The Justice Department has announced a new policy that will require federal law enforcement agencies to electronically record interviews with suspects.  According to Attorney General Eric H. Holder Jr.,

Creating an electronic record will ensure that we have an objective account of key investigations and interactions with people who are held in federal custody. It will allow us to document that detained individuals are afforded their constitutionally protected rights.

The new policy will require federal law enforcement agencies to record interactions with a detained suspect during the time between the suspect’s arrest and initial appearance before a judge. Notably, the new policy also suggests that officials should consider using electronic recording devices during other investigative situations, including witness interviews.

This is a stark change from the Department’s prior policy, which expressively prohibited the use of recording equipment by law enforcement agencies when conducting interviews with suspects. The Justice Department was previously concerned that the use of recording devices would undermine investigative techniques of federal agencies, and would discourage suspects from talking. The Department also once expressed that jurors may frown upon FBI interviewing techniques, and have “unfavorable impressions of agents” had they heard verbatim accounts of such interrogations.

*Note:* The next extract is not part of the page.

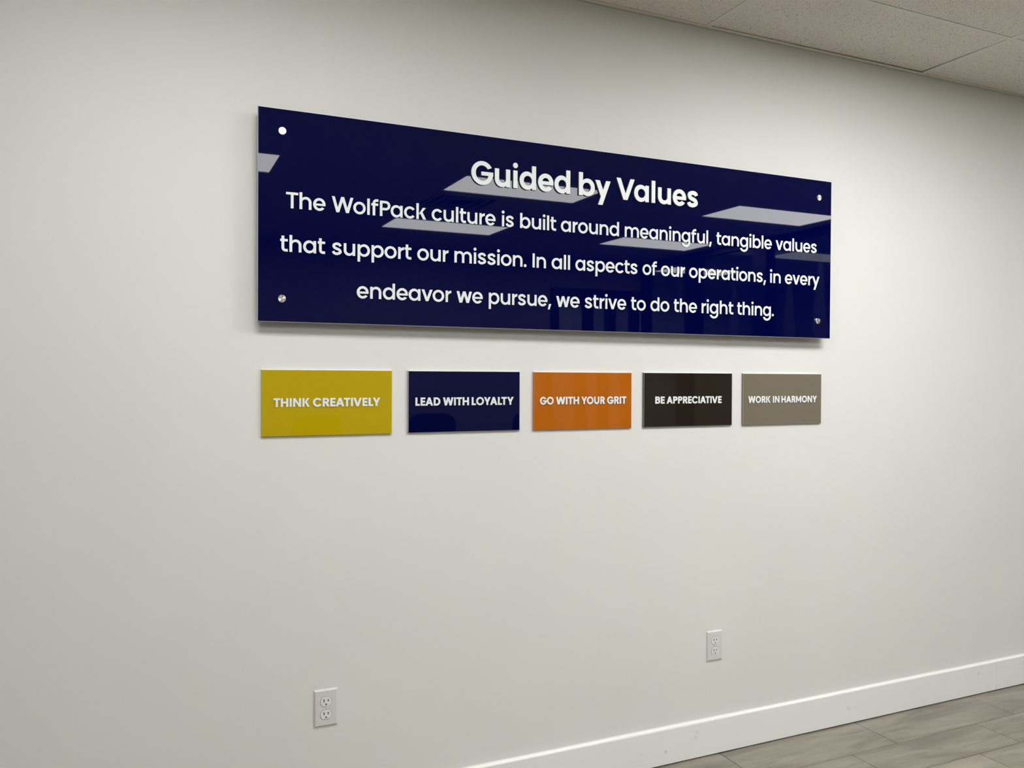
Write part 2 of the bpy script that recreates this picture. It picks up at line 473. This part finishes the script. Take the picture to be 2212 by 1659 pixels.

Mr. Holder discounted these concerns, explaining that federal officials should be more committed to a process that exemplifies evenhanded enforcement of the law, and the new policy would “provide verifiable evidence that our words are matched by our deeds.” He noted that it is of great importance for federal agencies to ensure that the statements of suspects are accurately recorded, and that suspects are afforded their constitutional rights during interrogations with federal agents.

National Association of Criminal Defense Lawyers President Jerry J. Cox was pleased to hear about the Justice Department’s policy change, noting that the use of electronic recording during interviews

protects the accused against police misconduct, protects law enforcement against false allegations, and protects public safety by ensuring a verbatim record of the interrogation process and any statements.

Mr. Holder has already begun the implementation of the new policy, and has instructed United States attorneys and agency field offices to begin training sessions. As of July, the new policy will apply to the FBI, DEA, ATF and U.S. Marshals Service.